Listing:

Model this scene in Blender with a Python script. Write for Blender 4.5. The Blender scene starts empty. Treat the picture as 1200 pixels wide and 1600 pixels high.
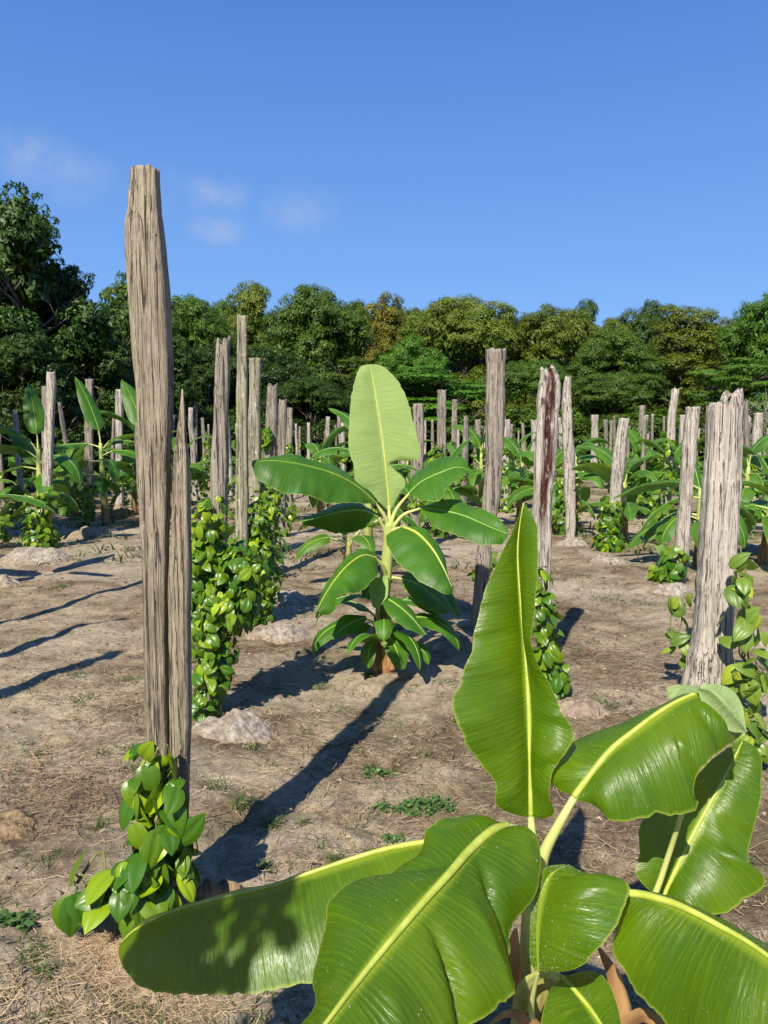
import bpy, math, random
import numpy as np
from math import radians, sin, cos, pi
from mathutils import Vector

# ---------------------------------------------------------------- camera / sky / sun
SC = bpy.context.scene
CAMH = 1.6
F = 1200.0
PITCH = math.atan(120.0 / 1200.0)
cam_d = bpy.data.cameras.new("camera")
cam_d.sensor_fit = 'HORIZONTAL'; cam_d.sensor_width = 36; cam_d.lens = 36.0
cam_d.clip_start = 0.05; cam_d.clip_end = 2000
cam = bpy.data.objects.new("camera", cam_d); SC.collection.objects.link(cam)
cam.location = (0, 0, CAMH); cam.rotation_euler = (pi / 2 - PITCH, 0, 0)
SC.camera = cam
SC.view_settings.view_transform = 'Standard'; SC.view_settings.look = 'None'
SC.view_settings.exposure = 0.76; SC.view_settings.gamma = 1.0

SUN_EL = radians(43); SUN_AZ = radians(20)      # shadows run forward and 20 degrees to the right
W = bpy.data.worlds.new("World"); SC.world = W; W.use_nodes = True
wt = W.node_tree; wt.nodes.clear()
sky = wt.nodes.new('ShaderNodeTexSky'); sky.sky_type = 'NISHITA'; sky.sun_disc = False
sky.sun_elevation = SUN_EL; sky.sun_rotation = pi + SUN_AZ
sky.altitude = 0; sky.air_density = 1.0; sky.dust_density = 0.15; sky.ozone_density = 3.0
hsv = wt.nodes.new('ShaderNodeHueSaturation'); hsv.inputs['Saturation'].default_value = 1.12
hsv.inputs['Hue'].default_value = 0.508
bg = wt.nodes.new('ShaderNodeBackground'); bg.inputs[1].default_value = 0.094
wo = wt.nodes.new('ShaderNodeOutputWorld')
wt.links.new(sky.outputs[0], hsv.inputs['Color'])
geo = wt.nodes.new('ShaderNodeTexCoord')
def pix_dir(u, v):
    a = (v - 800) / F
    d = Vector(((u - 600) / F, cos(PITCH) - a * sin(PITCH), -(sin(PITCH) + a * cos(PITCH))))
    return d.normalized()
nz = wt.nodes.new('ShaderNodeTexNoise'); nz.inputs['Scale'].default_value = 22; nz.inputs['Detail'].default_value = 5
nz.inputs['Roughness'].default_value = 0.6
wt.links.new(geo.outputs['Generated'], nz.inputs['Vector'])
acc = None
def wm(op, a, b=None, c=None, clamp=False):
    n = wt.nodes.new('ShaderNodeMath'); n.operation = op; n.use_clamp = clamp
    for i, x in enumerate((a, b, c)):
        if x is None: continue
        if isinstance(x, (int, float)): n.inputs[i].default_value = x
        else: wt.links.new(x, n.inputs[i])
    return n.outputs[0]
for (u, v, r, k) in ((45, 245, .075, .8), (118, 268, .06, .7), (335, 303, .055, .9), (340, 360, .05, 1.0), (470, 328, .07, .6), (250, 300, .07, .3), (120, 300, .05, .4)):
    dd = pix_dir(u, v)
    sub = wt.nodes.new('ShaderNodeVectorMath'); sub.operation = 'SUBTRACT'; sub.inputs[1].default_value = dd
    wt.links.new(geo.outputs['Generated'], sub.inputs[0])
    mul = wt.nodes.new('ShaderNodeVectorMath'); mul.operation = 'MULTIPLY'; mul.inputs[1].default_value = (1, 1, 1.9)
    wt.links.new(sub.outputs[0], mul.inputs[0])
    ln = wt.nodes.new('ShaderNodeVectorMath'); ln.operation = 'LENGTH'; wt.links.new(mul.outputs[0], ln.inputs[0])
    mr = wt.nodes.new('ShaderNodeMapRange'); mr.interpolation_type = 'SMOOTHSTEP'
    mr.inputs['From Min'].default_value = r; mr.inputs['From Max'].default_value = 0
    mr.inputs['To Min'].default_value = 0; mr.inputs['To Max'].default_value = k
    wt.links.new(ln.outputs['Value'], mr.inputs['Value'])
    acc = mr.outputs[0] if acc is None else wm('MAXIMUM', acc, mr.outputs[0])
nf = wm('MULTIPLY_ADD', nz.outputs['Fac'], 2.4, -0.7, clamp=True)
cf = wm('MULTIPLY', wm('MULTIPLY', acc, nf), 0.75, clamp=True)
mx = wt.nodes.new('ShaderNodeMix'); mx.data_type = 'RGBA'
m0 = wt.nodes.new('ShaderNodeMix'); m0.data_type = 'RGBA'; m0.inputs['Factor'].default_value = .85
wt.links.new(hsv.outputs[0], m0.inputs['A']); spz = wt.nodes.new('ShaderNodeSeparateXYZ'); wt.links.new(geo.outputs['Generated'], spz.inputs[0])
rz = wt.nodes.new('ShaderNodeMapRange'); wt.links.new(spz.outputs[2], rz.inputs['Value']); rz.inputs['From Min'].default_value = .12; rz.inputs['From Max'].default_value = .50
gm_ = wt.nodes.new('ShaderNodeMix'); gm_.data_type = 'RGBA'; gm_.inputs['A'].default_value = (1.3, 2.8, 5.9, 1); gm_.inputs['B'].default_value = (.45, 1.45, 4.3, 1)
wt.links.new(rz.outputs[0], gm_.inputs['Factor']); wt.links.new(gm_.outputs['Result'], m0.inputs['B'])
wt.links.new(cf, mx.inputs['Factor']); wt.links.new(m0.outputs['Result'], mx.inputs['A'])
mx.inputs['B'].default_value = (2.9, 3.5, 4.8, 1)
wt.links.new(mx.outputs['Result'], bg.inputs[0]); wt.links.new(bg.outputs[0], wo.inputs[0])

sd = bpy.data.lights.new("sun", 'SUN'); sd.energy = 5.0; sd.angle = radians(0.55); sd.color = (1.0, 0.93, 0.80)
so = bpy.data.objects.new("sun", sd); SC.collection.objects.link(so)
sdir = Vector((sin(SUN_AZ) * cos(SUN_EL), cos(SUN_AZ) * cos(SUN_EL), -sin(SUN_EL)))
so.rotation_euler = sdir.to_track_quat('-Z', 'Y').to_euler(); so.location = (-5, -10, 12)

# ---------------------------------------------------------------- helpers
RNG = np.random.default_rng(7)
def P(u, v, Y):
    a = (v - 800) / F
    yc = cos(PITCH) - a * sin(PITCH); t = Y / yc
    return np.array([(u - 600) / F * t, Y, CAMH - (sin(PITCH) + a * cos(PITCH)) * t])
def G(u, v):
    a = (v - 800) / F
    z = sin(PITCH) + a * cos(PITCH); t = CAMH / z
    return np.array([(u - 600) / F * t, (cos(PITCH) - a * sin(PITCH)) * t, 0.0])
def PP(*pts): return np.array([P(*p) for p in pts])

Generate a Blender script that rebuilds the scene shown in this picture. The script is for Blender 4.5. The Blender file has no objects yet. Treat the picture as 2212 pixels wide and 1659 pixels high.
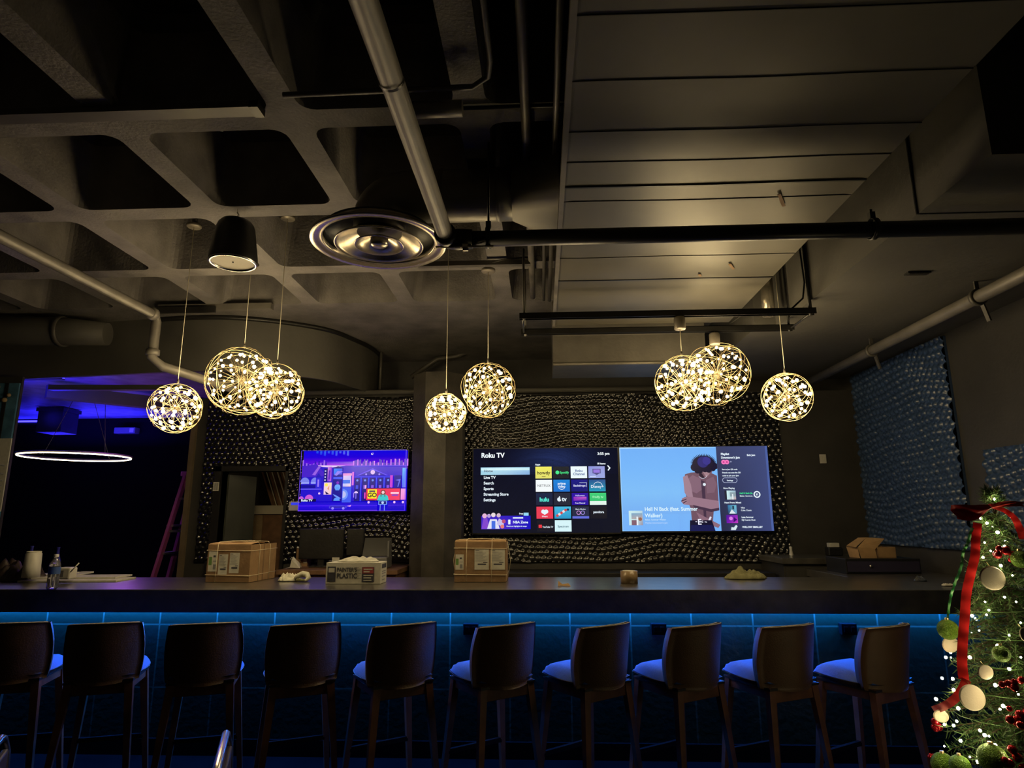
import bpy, math, random
import numpy as np
from mathutils import Vector, Matrix, noise
random.seed(7)
SC = bpy.context.scene
COL = SC.collection
PI = math.pi
# ------------------------------------------------------------ camera
F = 1380.0
CAMZ = 1.52
PITCH, YAW, ROLL = math.radians(11.73), math.radians(2.56), 0.0045
fwd = Vector((-math.sin(YAW)*math.cos(PITCH), math.cos(YAW)*math.cos(PITCH), math.sin(PITCH)))
rt = Vector((math.cos(YAW), math.sin(YAW), 0))
up = rt.cross(fwd)
rt2 = rt*math.cos(ROLL) - up*math.sin(ROLL)
up2 = up*math.cos(ROLL) + rt*math.sin(ROLL)
CAM = Vector((0, 0, CAMZ))
cd = bpy.data.cameras.new('camera'); cam = bpy.data.objects.new('camera', cd); COL.objects.link(cam)
cd.sensor_width = 36; cd.lens = 36*F/2212; cd.clip_start = .05; cd.clip_end = 100
cam.matrix_world = Matrix(((rt2.x, up2.x, -fwd.x, 0), (rt2.y, up2.y, -fwd.y, 0), (rt2.z, up2.z, -fwd.z, CAMZ), (0, 0, 0, 1)))
SC.camera = cam
def ray(x, y):
    return rt2*((x-1106)/F) - up2*((y-829.5)/F) + fwd
def atY(x, y, Y):
    d = ray(x, y); return CAM + d*(Y/d.y)
def atZ(x, y, Z):
    d = ray(x, y); return CAM + d*((Z-CAMZ)/d.z)
def atX(x, y, X):
    d = ray(x, y); return CAM + d*(X/d.x)
def pxsize(n, p):                       # metres covered by n pixels at point p
    return n/F*(Vector(p)-CAM).dot(fwd)

# ------------------------------------------------------------ colours, materials
def lin(c):
    return tuple(((v/255)/12.92 if v/255 <= .04045 else ((v/255+.055)/1.055)**2.4) for v in c)
def mat(name, col, rough=.6, metal=0., bump=0., bscale=40., var=.0, vscale=6., spec=.5, emit=None, es=1., trans=0., coat=0., alpha=1., sheen=0.):
    m = bpy.data.materials.new(name); m.use_nodes = True
    nt = m.node_tree; b = nt.nodes['Principled BSDF']
    b.inputs['Base Color'].default_value = (*col, 1)
    b.inputs['Roughness'].default_value = rough
    b.inputs['Metallic'].default_value = metal
    b.inputs['Specular IOR Level'].default_value = spec
    b.inputs['Transmission Weight'].default_value = trans
    b.inputs['Coat Weight'].default_value = coat; b.inputs['Coat Roughness'].default_value = rough*.85; b.inputs['Coat IOR'].default_value = 1.85
    b.inputs['Sheen Weight'].default_value = sheen
    if emit:
        b.inputs['Emission Color'].default_value = (*emit, 1); b.inputs['Emission Strength'].default_value = es
    tc = nt.nodes.new('ShaderNodeTexCoord')
    if var > 0:
        n = nt.nodes.new('ShaderNodeTexNoise'); n.inputs['Scale'].default_value = vscale; n.inputs['Detail'].default_value = 5
        nt.links.new(tc.outputs['Object'], n.inputs['Vector'])
        r = nt.nodes.new('ShaderNodeValToRGB')
        r.color_ramp.elements[0].position = .3; r.color_ramp.elements[1].position = .7
        r.color_ramp.elements[0].color = (*[max(0, c*(1-var)) for c in col], 1)
        r.color_ramp.elements[1].color = (*[min(1, c*(1+var)) for c in col], 1)
        nt.links.new(n.outputs['Fac'], r.inputs['Fac']); nt.links.new(r.outputs['Color'], b.inputs['Base Color'])
    if bump > 0:
        n2 = nt.nodes.new('ShaderNodeTexNoise'); n2.inputs['Scale'].default_value = bscale; n2.inputs['Detail'].default_value = 4
        nt.links.new(tc.outputs['Object'], n2.inputs['Vector'])
        bp = nt.nodes.new('ShaderNodeBump'); bp.inputs['Strength'].default_value = bump; bp.inputs['Distance'].default_value = .02
        nt.links.new(n2.outputs['Fac'], bp.inputs['Height']); nt.links.new(bp.outputs['Normal'], b.inputs['Normal'])
    return m
M = {}
M['concrete'] = mat('painted_concrete', (.150, .138, .130), .75, var=.3, vscale=5, bump=.25, bscale=60)
M['black_paint'] = mat('black_paint', (.016, .015, .015), .45, var=.3, bump=.1)
M['wall_dark'] = mat('dark_wall_paint', (.045, .042, .038), .6, var=.2, vscale=3, bump=.08)
M['soffit'] = mat('soffit_plaster', (.085, .080, .070), .65, var=.12, vscale=2.5, bump=.1, bscale=20)
M['duct'] = mat('galvanised_duct_painted', (.125, .113, .085), .47, metal=.2, var=.14, vscale=2.2, bump=.10, bscale=2.6)
M['round_duct'] = mat('round_duct_paint', (.17, .155, .125), .45, metal=.4, var=.15, bump=.15, bscale=12)
M['seam'] = mat('seam_dark', (.035, .03, .022), .6)  # darker tone of the thin duct seams
M['pipe'] = mat('painted_pipe', (.17, .155, .135), .5, metal=.2, var=.2, vscale=8)
M['pipe_black'] = mat('black_steel_pipe', (.02, .019, .018), .4, metal=.3, var=.3)
M['conduit'] = mat('conduit_paint', (.10, .092, .08), .5, metal=.3, var=.2)
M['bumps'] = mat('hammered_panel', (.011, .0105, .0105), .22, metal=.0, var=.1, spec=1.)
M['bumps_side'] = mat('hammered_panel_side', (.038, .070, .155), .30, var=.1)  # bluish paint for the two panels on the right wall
M['floor'] = mat('dark_floor', (.004, .004, .004), 1., spec=.05, var=.4, vscale=4, bump=.05)
M['bar_top'] = mat('polished_bar_slab', (.075, .068, .056), .31, var=.35, vscale=9, bump=.03, bscale=14, spec=1., coat=1.)
M['bar_face'] = mat('bar_slab_face', (.045, .042, .030), .5, var=.45, vscale=10, bump=.1)
M['wood_leg'] = mat('walnut_wood', (.125, .055, .03), .45, var=.3, vscale=14)
M['leather'] = mat('brown_leather', (.085, .045, .022), .5, var=.15, vscale=8, bump=.15, bscale=150)
M['pad'] = mat('dark_pad', (.05, .035, .03), .55, bump=.1, bscale=200)
M['seat_fabric'] = mat('blue_seat_fabric', (.05, .12, .46), .7, bump=.25, bscale=300, var=.08, vscale=60)
M['brass'] = mat('brass_wire', (.75, .58, .30), .3, metal=.85, var=.1)
M['spoke'] = mat('fine_spokes', (.32, .25, .13), .45, metal=.4)
M['cord'] = mat('clear_cord', (.75, .68, .5), .4, var=.1)
M['canopy'] = mat('canopy_metal', (.24, .21, .17), .4, metal=.3, var=.1)
M['bulb'] = mat('led_bulb', (1, .9, .7), .3, emit=(1, .80, .45), es=14.)
M['bulb'].cycles.emission_sampling = 'NONE'
M['chrome'] = mat('chrome', (.75, .72, .66), .26, metal=1., var=.03)
M['cream'] = mat('cream_grille', (.55, .5, .38), .6, bump=.3, bscale=400, var=.05)
M['steel'] = mat('polished_steel', (.46, .41, .33), .27, metal=.75, var=.06)
M['outlet'] = mat('outlet_plastic', (.006, .006, .006), .9, spec=.05)
M['black_plastic'] = mat('black_plastic', (.012, .012, .013), .4, var=.2)
M['grey_plastic'] = mat('grey_plastic', (.17, .17, .18), .45, var=.1)
M['white_plastic'] = mat('white_plastic', (.62, .60, .54), .45, var=.05)
M['card'] = mat('cardboard', (.40, .245, .115), .8, var=.14, vscale=16, bump=.1, bscale=80)
M['card_dark'] = mat('cardboard_print', (.27, .16, .08), .8, var=.18, vscale=14, bump=.1)
M['paper'] = mat('white_paper', (.62, .60, .52), .8, var=.08, vscale=40)
M['ink'] = mat('dark_ink', (.05, .05, .07), .7, var=.1)
M['ink_grey'] = mat('grey_ink', (.25, .25, .26), .7, var=.1)
M['ink_green'] = mat('green_ink', (.12, .25, .06), .7, var=.1)
M['ink_red'] = mat('red_ink', (.35, .05, .06), .7, var=.1)
M['twine'] = mat('white_twine', (.85, .74, .52), .7, var=.1, vscale=200)
M['cloth'] = mat('white_cloth', (.70, .68, .54), .9, bump=.3, bscale=220, var=.08, vscale=20)
M['cloth_green'] = mat('olive_cloth', (.20, .19, .09), .9, bump=.3, bscale=200, var=.15, vscale=20)
M['wood'] = mat('brown_wood', (.20, .105, .055), .5, var=.3, vscale=12, bump=.1)
M['wood_light'] = mat('light_wood', (.38, .27, .15), .6, var=.2, vscale=12, bump=.1)
M['door_paint'] = mat('grey_door_paint', (.075, .08, .07), .5, var=.12)
M['clear'] = mat('clear_plastic', (.9, .92, .95), .08, trans=.92, var=.02)
M['blue_label'] = mat('blue_label', (.04, .09, .22), .5, var=.2)
M['tape'] = mat('brown_tape', (.28, .19, .10), .3, var=.1)
M['red_rail'] = mat('red_fibreglass', (.62, .14, .42), .4, var=.1)
M['alu'] = mat('aluminium', (.45, .45, .45), .35, metal=.8, var=.1)
M['ribbon_red'] = mat('red_satin', (.75, .012, .012), .32, sheen=.3, var=.1, vscale=50)
M['ribbon_green'] = mat('green_satin', (.02, .20, .05), .4, var=.1)
M['needle'] = mat('pine_needles', (.045, .105, .022), .6, var=.4, vscale=10)
M['bark'] = mat('bark', (.06, .04, .025), .8, var=.3, bump=.3)
M['bauble_green'] = mat('glitter_green', (.14, .30, .02), .35, metal=.35, bump=.8, bscale=260, var=.3, vscale=160)
M['bauble_red'] = mat('shiny_red', (.42, .01, .02), .15, metal=.5, bump=.3, bscale=40, var=.2)
M['disc_white'] = mat('frosted_white', (.70, .62, .48), .6, bump=.15, bscale=200, var=.06)
M['led_blue'] = mat('blue_led_strip', (.1, .3, .9), .5, emit=(.012, .17, 1.), es=210.)
M['led_violet'] = mat('violet_led_strip', (.2, .1, .9), .5, emit=(.015, .012, 1.), es=14.)
M['ring_led'] = mat('ring_led', (1, .9, .7), .5, emit=(1, .86, .60), es=7.)
M['tree_led'] = mat('tree_led', (1, .9, .6), .3, emit=(1, .82, .45), es=90.)
M['mural'] = mat('teal_mural', (.07, .19, .31), .6, var=.4, vscale=9)
M['blue_lit_bottle'] = mat('blue_lit_glass', (.03, .03, .30), .12, var=.3)  # dark glass with the blue light put into its colour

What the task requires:
Without the pictures, repeat the entries above line by line, from the first through the one that contains "SC.view_settings.exposure = 0.76;", both ends included.

Solution to this problem:
Model this scene in Blender with a Python script. Write for Blender 4.5. The Blender scene starts empty. Treat the picture as 1200 pixels wide and 1600 pixels high.
import bpy, math, random
import numpy as np
from math import radians, sin, cos, pi
from mathutils import Vector

# ---------------------------------------------------------------- camera / sky / sun
SC = bpy.context.scene
CAMH = 1.6
F = 1200.0
PITCH = math.atan(120.0 / 1200.0)
cam_d = bpy.data.cameras.new("camera")
cam_d.sensor_fit = 'HORIZONTAL'; cam_d.sensor_width = 36; cam_d.lens = 36.0
cam_d.clip_start = 0.05; cam_d.clip_end = 2000
cam = bpy.data.objects.new("camera", cam_d); SC.collection.objects.link(cam)
cam.location = (0, 0, CAMH); cam.rotation_euler = (pi / 2 - PITCH, 0, 0)
SC.camera = cam
SC.view_settings.view_transform = 'Standard'; SC.view_settings.look = 'None'
SC.view_settings.exposure = 0.76; SC.view_settings.gamma = 1.0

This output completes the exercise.